Welcome to Part 1 of our series of infographics. This first infographic looks at some of the challenges and opportunities associated with repurposing town centres where retail has traditionally been the main focus. Different town centres give rise to different issues.

1. Volatility – How consumers choose to access goods and services has changed. Retailers in particular have had to, and continue to, reconsider space requirements which has impacted on the form and range of goods sold in town centre locations. If the town centre does not provide what customers want, they will choose to shop and spend their leisure time elsewhere. This can lead to high levels of vacancy in once thriving town centres. From an investor’s perspective, the immediate solution might be to reduce rents or to let units to less desirable retailers to mitigate business rates.

2. Uncertainty – Developers and investors will have plans for regenerating their assets. However, in many cases town centre planning policies have not kept pace with the changing retail landscape. This can lead to a high level of uncertainty as to whether or not redeveloping or repurposing of town centres for a wider range of uses (outside of retail) can be achieved.

3. Complexity – Distressed assets in town centres are usually failing due to several factors. This can include occupier uncertainty surrounding out of centre development and a shift in focus towards higher order centres, unsustainable business rates, expensive parking, poor urban realm, a lack of identity and multiple ownerships. Addressing these issues can be complex.
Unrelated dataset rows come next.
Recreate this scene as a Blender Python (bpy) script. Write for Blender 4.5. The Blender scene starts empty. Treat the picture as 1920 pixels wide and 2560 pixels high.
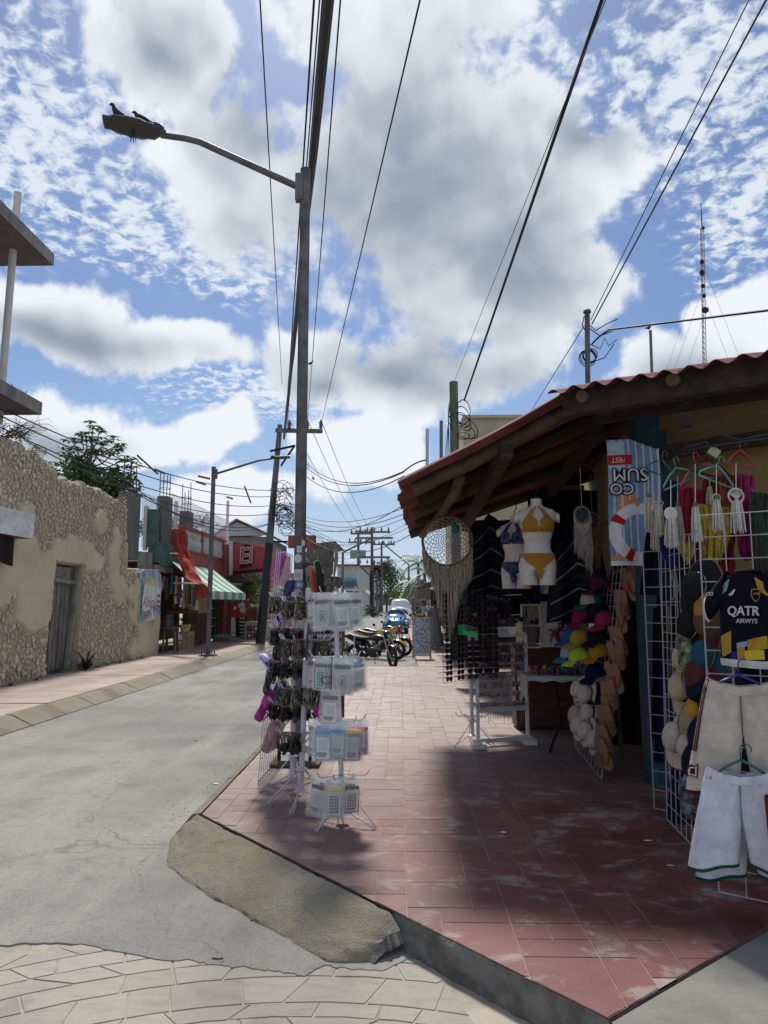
import bpy, bmesh, math, random
import numpy as np
from mathutils import Vector, Matrix, noise as mn
S = bpy.context.scene
COL = S.collection
R = math.radians
random.seed(7)
# ---------------------------------------------------------------- camera
F, CX, CY, VPX, HY, CH = 1800., 960., 1280., 1000., 1510., 1.7
YAW, PIT = math.atan((VPX-CX)/F), math.atan((HY-CY)/F)
cam = bpy.data.cameras.new('camera'); camo = bpy.data.objects.new('camera', cam); COL.objects.link(camo)
camo.location = (0, 0, CH); camo.rotation_euler = (R(90)+PIT, 0, YAW)
cam.sensor_fit = 'VERTICAL'; cam.sensor_height = 36; cam.lens = 36*F/2560; cam.clip_start = .05; cam.clip_end = 5000
S.camera = camo
# ---------------------------------------------------------------- light and exposure
S.view_settings.view_transform = 'Standard'; S.view_settings.look = 'None'
S.view_settings.exposure = 0.6; S.view_settings.gamma = 1; S.view_settings.use_curve_mapping = False
SUNV = Vector((-.12, 1, 1.32)).normalized()
sl = bpy.data.lights.new('sun', 'SUN'); sl.energy = 2.8; sl.angle = R(7); sl.color = (1, .95, .87)
so = bpy.data.objects.new('sun', sl); COL.objects.link(so); so.rotation_euler = (-SUNV).to_track_quat('-Z', 'Y').to_euler()
so.location = (0, 30, 60)

def ray(px, py):
    x, y, z = (px-CX)/F, 1., -(py-CY)/F
    c, s = math.cos(PIT), math.sin(PIT); y, z = y*c-z*s, y*s+z*c
    c, s = math.cos(YAW), math.sin(YAW); return Vector((x*c-y*s, x*s+y*c, z))
def W(px, py, Y):
    r = ray(px, py); t = Y/r.y; return Vector((r.x*t, Y, CH+r.z*t))
def G(px, py, z=.15):
    r = ray(px, py); t = (z-CH)/r.z; return Vector((r.x*t, r.y*t, z))
def WX(px, py, X):
    r = ray(px, py); t = X/r.x; return Vector((X, r.y*t, CH+r.z*t))

# ---------------------------------------------------------------- node helpers
class NT:
    def __init__(s, tree): s.t = tree; s.n = tree.nodes; s.l = tree.links
    def node(s, typ, ins=(), **kw):
        n = s.n.new(typ)
        for k, v in kw.items(): setattr(n, k, v)
        for k, v in (ins.items() if isinstance(ins, dict) else enumerate(ins)):
            if v is None: continue
            sock = n.inputs[k]
            if isinstance(v, bpy.types.NodeSocket): s.l.new(v, sock)
            else: sock.default_value = v
        return n
    def m(s, op, a, b=None, c=None, clamp=False): return s.node('ShaderNodeMath', (a, b, c), operation=op, use_clamp=clamp).outputs[0]
    def vm(s, op, a, b=None): return s.node('ShaderNodeVectorMath', (a, b), operation=op).outputs
    def mix(s, f, a, b, bt='MIX'):
        n = s.node('ShaderNodeMix', data_type='RGBA', blend_type=bt); n.clamp_factor = True
        for i, v in ((0, f), (6, a), (7, b)):
            if isinstance(v, bpy.types.NodeSocket): s.l.new(v, n.inputs[i])
            else: n.inputs[i].default_value = (*v, 1) if i > 0 and len(v) == 3 else v
        return n.outputs[2]
    def rng(s, v, a, b, c=0., d=1., smooth=True):
        return s.node('ShaderNodeMapRange', (v, a, b, c, d), interpolation_type='SMOOTHSTEP' if smooth else 'LINEAR').outputs[0]
    def noise(s, vec, scale, det=4, rough=.55, dist=0):
        return s.node('ShaderNodeTexNoise', {'Vector': vec, 'Scale': scale, 'Detail': det, 'Roughness': rough, 'Distortion': dist}).outputs[0]

# ---------------------------------------------------------------- sky
w = bpy.data.worlds.new('World'); S.world = w; w.use_nodes = True; w.node_tree.nodes.clear()
n = NT(w.node_tree)
sky = n.node('ShaderNodeTexSky', sky_type='NISHITA', sun_disc=False, sun_elevation=math.asin(SUNV.z),
             sun_rotation=math.atan2(SUNV.x, SUNV.y), air_density=1.0, dust_density=.6, ozone_density=2.5)
tc = n.node('ShaderNodeTexCoord').outputs['Generated']
xyz = n.node('ShaderNodeSeparateXYZ', (tc,)).outputs
az = n.m('ARCTAN2', xyz[0], xyz[1]); el = n.m('ARCSINE', xyz[2])
ae = n.node('ShaderNodeCombineXYZ', (az, el, 0.)).outputs[0]
zz = n.m('ADD', n.m('ABSOLUTE', xyz[2]), .16)
pl = n.node('ShaderNodeCombineXYZ', (n.m('DIVIDE', xyz[0], zz), n.m('DIVIDE', xyz[1], zz), 0.)).outputs[0]
def aepx(px, py):
    r = ray(px, py).normalized(); return math.atan2(r.x, r.y), math.asin(r.z)
wv = n.node('ShaderNodeTexNoise', {'Vector': ae, 'Scale': 4.5, 'Detail': 2.}).outputs[1]
wc = n.vm('ADD', ae, n.vm('MULTIPLY', n.vm('SUBTRACT', wv, (.5, .5, .5))[0], (.20, .14, 0))[0])[0]
def field(blobs):
    # warp the coordinates so the cloud masses have torn outlines
    acc = None
    for bx, by, rx, ry in blobs:
        a, e = aepx(bx, by); sa = abs(aepx(bx+rx, by)[0]-aepx(bx-rx, by)[0])/2; se = abs(aepx(bx, by+ry)[1]-aepx(bx, by-ry)[1])/2
        d = n.vm('LENGTH', n.vm('MULTIPLY', n.vm('SUBTRACT', wc, (a, e, 0))[0], (1/sa, 1/se, 0))[0])[1]
        v = n.m('SUBTRACT', 1.25, d)
        acc = v if acc is None else n.m('SMOOTH_MAX', acc, v, .25)
    return acc
cum = field([(1030, 420, 470, 400), (1260, 640, 360, 300), (430, 120, 260, 240), (640, 430, 300, 170), (170, 830, 270, 120), (420, 880, 190, 85),
             (40, 740, 120, 80), (110, 1090, 230, 90), (330, 1130, 150, 60), (555, 1090, 95, 75), (800, 930, 190, 110), (1030, 960, 280, 150),
             (1720, 960, 260, 150), (1880, 790, 160, 130), (1540, 400, 190, 170), (860, 1140, 220, 90), (1000, 20, 420, 130), (1640, 880, 160, 110), (620, 1230, 240, 50)])
thin = field([(60, 300, 330, 330), (330, 560, 260, 120), (1780, 180, 400, 260), (1850, 480, 160, 200), (560, 640, 160, 110), (640, 1000, 240, 60), (1300, 60, 200, 120)])
outv = n.rng(n.m('ABSOLUTE', az), .55, .9)            # away from the street the same broken cumulus goes on
far = n.m('MULTIPLY', n.m('SUBTRACT', n.noise(pl, 1.1, 2), .42), 3.)
cum = n.m('ADD', n.m('MULTIPLY', cum, n.m('SUBTRACT', 1., outv)), n.m('MULTIPLY', far, outv))
upv = n.rng(el, .72, 1.05)
cum = n.m('ADD', n.m('MULTIPLY', cum, n.m('SUBTRACT', 1., upv)), n.m('MULTIPLY', far, upv))
f1 = n.noise(ae, 7., 6, .58, .1); f0 = n.noise(n.vm('ADD', ae, (.008, .026, 0))[0], 7., 2, .58, .1)
f2 = n.noise(ae, 2.6, 3, .5)
den = n.m('ADD', n.m('MULTIPLY', cum, .8), n.m('MULTIPLY', n.m('SUBTRACT', f1, .5), 2.3))
alpha = n.rng(den, .14, .42)
lit = n.rng(n.m('SUBTRACT', f1, f0), -.11, .11)
thick = field([(1010, 470, 430, 400), (1230, 600, 330, 260), (1020, 930, 330, 110), (430, 100, 170, 150), (640, 300, 150, 200), (210, 880, 240, 60), (1690, 940, 170, 90), (800, 960, 110, 70), (1480, 300, 170, 120), (120, 1110, 160, 40)])
thick = n.m('ADD', n.m('MULTIPLY', thick, n.m('SUBTRACT', 1., outv)), n.m('MULTIPLY', n.m('SUBTRACT', far, .4), outv))
core = n.rng(n.m('ADD', n.m('MULTIPLY', thick, .85), n.m('ADD', n.m('MULTIPLY', n.m('SUBTRACT', f2, .5), 1.1), n.m('ADD', n.m('MULTIPLY', n.m('SUBTRACT', f1, .5), .9), n.m('MULTIPLY', lit, -.34)))), -.45, 1.05)
shade = n.m('MULTIPLY', core, n.rng(el, -.05, .3, .75, 1.), clamp=True)
ccol = n.mix(shade, (.58, .605, .64), (.19, .232, .288))
g1 = n.noise(pl, 27., 4, .6, .3)
talpha = n.m('MULTIPLY', n.rng(n.m('ADD', g1, n.m('MULTIPLY', thin, .16)), .50, .74), .92)
talpha = n.m('MULTIPLY', talpha, n.rng(thin, -.25, .35))
base = n.mix(1., sky.outputs[0], (.050, .055, .063), 'MULTIPLY')
base = n.mix(n.rng(el, .36, -.02), base, (.31, .41, .54))
col = n.mix(talpha, base, (.53, .575, .62))
col = n.mix(alpha, col, ccol)
col = n.mix(n.m('MULTIPLY', n.rng(el, .16, -.02), .75), col, (.445, .49, .53))
bg = n.node('ShaderNodeBackground', (col, 1.0))
n.l.new(bg.outputs[0], n.node('ShaderNodeOutputWorld').inputs[0])
w.cycles.sampling_method = 'MANUAL'; w.cycles.sample_map_resolution = 256

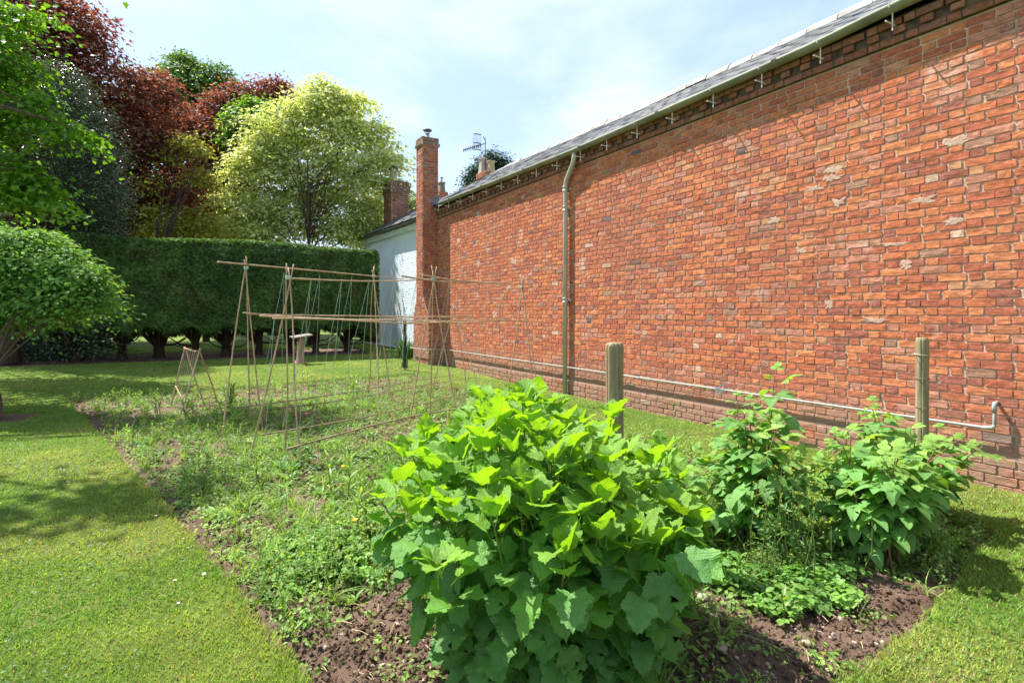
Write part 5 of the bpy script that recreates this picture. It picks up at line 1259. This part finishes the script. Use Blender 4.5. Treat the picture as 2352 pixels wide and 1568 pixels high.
def patch_weeds(name, label, Ts, cx_, cy_, rx, ry, n, size, ca, cb):
    mb = MB(); x = rng.normal(cx_, rx, n); y = rng.normal(cy_, ry, n); k = bed_d(x, y) > .03; x, y = x[k], y[k]; w_ = rng.integers(len(Ts), size=len(x))
    for k, T in enumerate(Ts):
        i = w_ == k
        if i.sum(): scatter(mb, T[0], T[1], np.stack([x[i], y[i], soil_z(x[i], y[i])], 1), ring_rot(i.sum(), .25), rng.uniform(*size, i.sum()), tints(i.sum(), ca, cb, .15))
    tag(mb.build(name, M['weed'], kind='stuff'), label, 'weeds')
patch_weeds('buttercup_leaves', 'patch of low lobed buttercup leaves left of the currant bush', [T_trif(i, 9) for i in range(20, 24)], .80, 3.50, .17, .17, 170, (.07, .115), (.10, .22, .04), (.19, .35, .06))
patch_weeds('cut_leaved_weeds', 'low cut leaved weeds at the foot of the raspberries', [T_trif(i, 10) for i in range(24, 28)], 2.85, 1.74, .22, .09, 46, (.09, .14), (.10, .23, .045), (.19, .35, .07))
# fallen clods over the soil
def clods():
    me_v = np.array([(0, 0, 1), (.9, 0, .3), (.28, .85, .3), (-.72, .53, .3), (-.72, -.53, .3), (.28, -.85, .3), (0, 0, -.6)], float); F = np.array([(0, 1, 2), (0, 2, 3), (0, 3, 4), (0, 4, 5), (0, 5, 1), (6, 2, 1), (6, 3, 2), (6, 4, 3), (6, 5, 4), (6, 1, 5)])
    x, y, r = polar_pts(110000, 1.6, 9, 1.9); k = in_view(x, y) & (bed_d(x, y) > .03); x, y = x[k], y[k]
    k = rng.random(len(x)) < .12 + .88 * BARE(x, y); x, y = x[k], y[k]; n = len(x)
    mb = MB(); scatter(mb, me_v, F, np.stack([x, y, soil_z(x, y)], 1), frames(rand_dirs(n)), np.minimum(rng.gamma(2.0, .0042, n) + .003, .022)[:, None] * rng.uniform(.6, 1.2, (n, 3)), (1, 1, 1))
    o = mb.build('soil_crumbs', M['soil'], kind='stuff'); tag(o, 'loose crumbly brown clods of dug soil', 'soil')
clods()
def grit():
    x, y, r = polar_pts(9000, 1.6, 7, 1.8); k = in_view(x, y) & (bed_d(x, y) > .05); x, y = x[k], y[k]; k = rng.random(len(x)) < .05 + .5 * BARE(x, y); x, y = x[k], y[k]; n = len(x)
    V = np.array([(0, 0, .7), (1, 0, .1), (.3, .9, .15), (-.8, .5, .1), (-.75, -.5, .15), (.3, -.9, .1), (0, 0, -.5)], float); F = np.array([(0, 1, 2), (0, 2, 3), (0, 3, 4), (0, 4, 5), (0, 5, 1), (6, 2, 1), (6, 3, 2), (6, 4, 3), (6, 5, 4), (6, 1, 5)])
    mb = MB(); scatter(mb, V, F, np.stack([x, y, soil_z(x, y) + .001], 1), ring_rot(n, .4), np.minimum(rng.gamma(1.6, .0035, n) + .002, .016)[:, None] * rng.uniform(.6, 1.3, (n, 3)), (1, 1, 1))
    o = mb.build('gravel', M['stone'], kind='stuff'); tag(o, 'small pale stones mixed into the dug soil', 'gravel')
    # dead stalks and straw lying about
    x, y, r = polar_pts(2600, 1.6, 8, 1.6); k = in_view(x, y) & (bed_d(x, y) > .03); x, y = x[k], y[k]; mb = MB()
    for a, b in zip(x, y):
        l = rng.uniform(.03, .12); t = rng.uniform(0, 6.28); d = np.array([math.cos(t) * l, math.sin(t) * l, rng.normal(0, .008)]); p = np.array([a, b, float(soil_z(a, b)) + .008]); mb.add(*tube([p, p + d * .5 + [0, 0, .006], p + d], .0014, 3, False))
    o = mb.build('dead_stalks', simple_mat('straw', (.42, .33, .20), .85), kind='stuff'); tag(o, 'dry dead stalks lying over the bed', 'straw')
grit()
# clover and broad-leaved weeds in the turf
def clover():
    x, y, r = polar_pts(42000, 1.5, 9, 1.7); k = in_view(x, y) & (bed_d(x, y) < -.02) & (x < 5.9); x, y, r = x[k], y[k], r[k]
    d = fbm(x * 1.7, y * 1.7, 91); k = rng.random(len(x)) < np.clip((d - .47) * 7, .02, 1); x, y, r = x[k], y[k], r[k]; n = len(x)
    V0, F0 = leaf_quad(.85); mb = MB(); p = np.stack([x, y, ground_z(x, y) + rng.uniform(.012, .028, n)], 1)
    scatter(mb, V0, F0, p, frames(np.stack([rng.normal(0, .3, n), rng.normal(0, .3, n), np.ones(n)], 1)), (.010 + .0022 * r) * rng.uniform(.7, 1.3, n), tints(n, (.055, .135, .028), (.12, .21, .05), .2))
    o = mb.build('clover_leaves', M['weed'], kind='stuff'); tag(o, 'patches of clover leaves in the mown lawn', 'clover')
clover()

# single taller weeds, each one a plant
def tall_weed(label, x, y, h, seed, n_stem=1, ca=(.085, .20, .035), cb=(.17, .30, .05), nl=18, ll=.30, w=.24):
    t = thing('leafy_weed', label, 'weed', (x, y, float(soil_z(x, y)) - .01), 'tall single weeds in the bed'); r = np.random.default_rng(seed)
    V0, F0 = leaf_simple(w, .18, .3, 3); lm = MB().add(V0, F0, (1, 1, 1)).mesh('leaf'); lm.materials.append(M['rasp'])
    for s in range(n_stem):
        o_ = np.array([r.normal(0, .05), r.normal(0, .05), 0]) * (n_stem > 1); hh = h * r.uniform(.7, 1.0) if s else h; ln = np.array([r.normal(0, .10), r.normal(0, .10), 1.0])
        MB().add(*tube([o_, o_ + ln * hh * .5, o_ + ln * hh], [.006, .0045, .002], 5, False)).build('stem', M['stem'], t)
        for i in range(nl):
            f = .10 + .9 * i / nl; a = i * 2.4 + s; e = .25 + .95 * f + r.normal(0, .15); d = np.array([[math.cos(a) * math.cos(e), math.sin(a) * math.cos(e), math.sin(e)]]); nn = np.array([[-math.cos(a) * math.sin(e), -math.sin(a) * math.sin(e), math.cos(e)]])
            R = frames(nn, d)[0]; o = bpy.data.objects.new('leaf', lm); COL.objects.link(o); o.parent = t; s_ = h * ll * r.uniform(.75, 1.15) * (1 - .5 * abs(f - .5))
            o.matrix_local = Matrix.Translation(o_ + ln * hh * f) @ Matrix(R.tolist()).to_4x4() @ Matrix.Diagonal((s_, s_, s_, 1)); o.color = (*tints(1, ca, cb, .12)[0], 1)
tall_weed('upright bright green weed by the left bed edge', .07, 6.0, .26, 1)
tall_weed('bushy green weed at the foot of the nearest leaning cane', .50, 5.30, .26, 2, 3, nl=14)
tall_weed('tall willowy weed left of the currant bush', 1.00, 4.60, .40, 3, 2)
tall_weed('willowy weed closest to the left flank of the currant bush', .98, 3.70, .34, 4, 3, nl=16)
tall_weed('upright weed standing at the far bed edge beside the log stand', 2.0, 11.6, .42, 5, 2)
tall_weed('bushy weed under the second cane tripod', 2.5, 9.7, .45, 6, 4, nl=14)
tall_weed('dark leafy weed between the pea frame and the canes', .55, 9.6, .42, 7, 5, (.05, .14, .03), (.10, .22, .04), nl=14, ll=.36)
tall_weed('long leaved weed in front of the pea frame', .05, 8.7, .40, 8, 3, (.06, .17, .03), (.12, .26, .04), nl=9, ll=.5, w=.2)
tall_weed('leafy weed at the left end of the pea frame', -.35, 9.4, .36, 9, 3, (.06, .16, .03), (.12, .25, .04), nl=9, ll=.5, w=.2)
tall_weed('small weed in the bare soil below the raspberries', 2.52, 1.62, .16, 10, 1, nl=9, ll=.5, w=.3)

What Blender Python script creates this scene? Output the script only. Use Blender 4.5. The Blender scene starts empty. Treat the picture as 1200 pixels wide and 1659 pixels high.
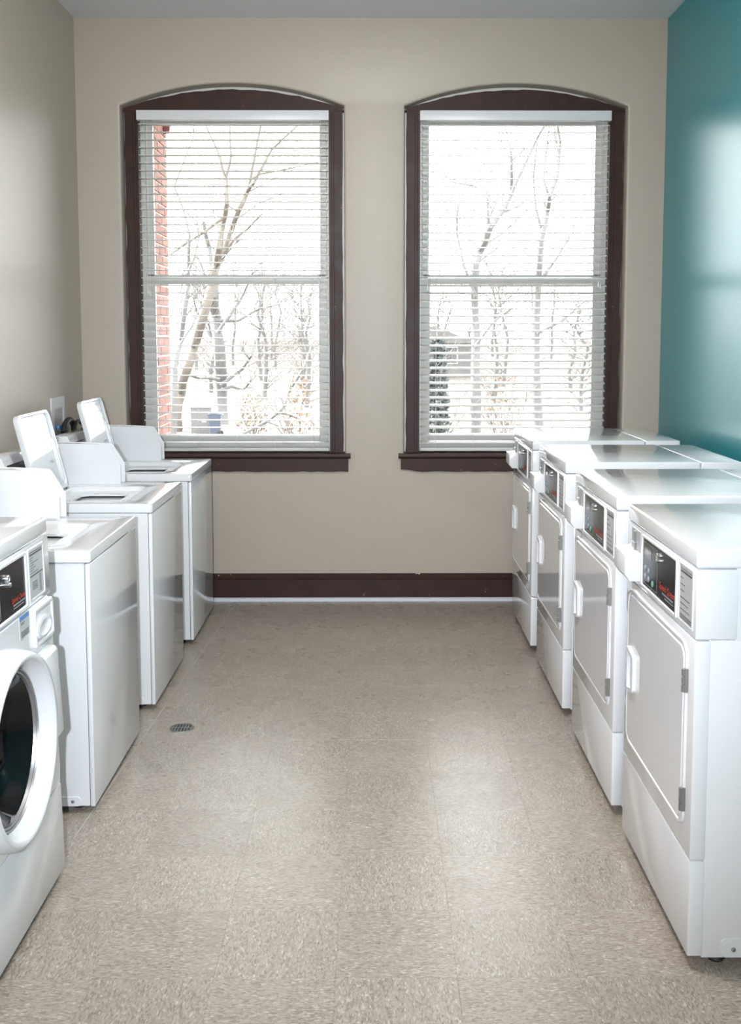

4. Ambiguity – The traditional focus on retail uses within town centres (i.e. individual units being within A1 Use Class) has made it difficult for landlords and investors to respond quickly to demand from alternative end users such as café and leisure uses. There remains considerable ambiguity as to whether local authorities will approve changes of use away from retail and within a timeframe that meets occupier demand.

1. Vision – We work with landlords, investors and local authorities to help identify opportunities for the redevelopment and repurposing of assets. This is informed by analysis of how town centres function, what uses are lacking (informed by gap analysis), whether there are opportunities for placemaking and what the options are for securing improvements through the planning system (acknowledging the wider commercial factors that also influence town centre opportunities).

2. Understanding – Once a vision is defined, it is important to understand the baseline position from which a strategy will evolve. Our work includes pre-purchase due diligence reviews (for example assessment of existing and committed competing schemes), feasibility studies focusing on opportunities for redevelopment / repurposing and wider placemaking, planning policy framework review to assess flexibility and analysis of the political backdrop to decision making.

3. Clarity – Our role is to provide researched evidence and intelligence, and a robust understanding of the issues affecting an asset and the town centre within which it is situated. This provides clarity as to what can be achieved.

4. Agility – Vital and viable town centres require a flexible framework within which stakeholders have confidence to invest in the town centre and respond quickly to shifts in consumer and occupier demand. In an era of disruptive technology, it is vital that town centres remain relevant. To achieve this, they need to be agile – this can be accomplished through working with local authorities to shape development plans and influence town centre masterplans, strategies and frameworks.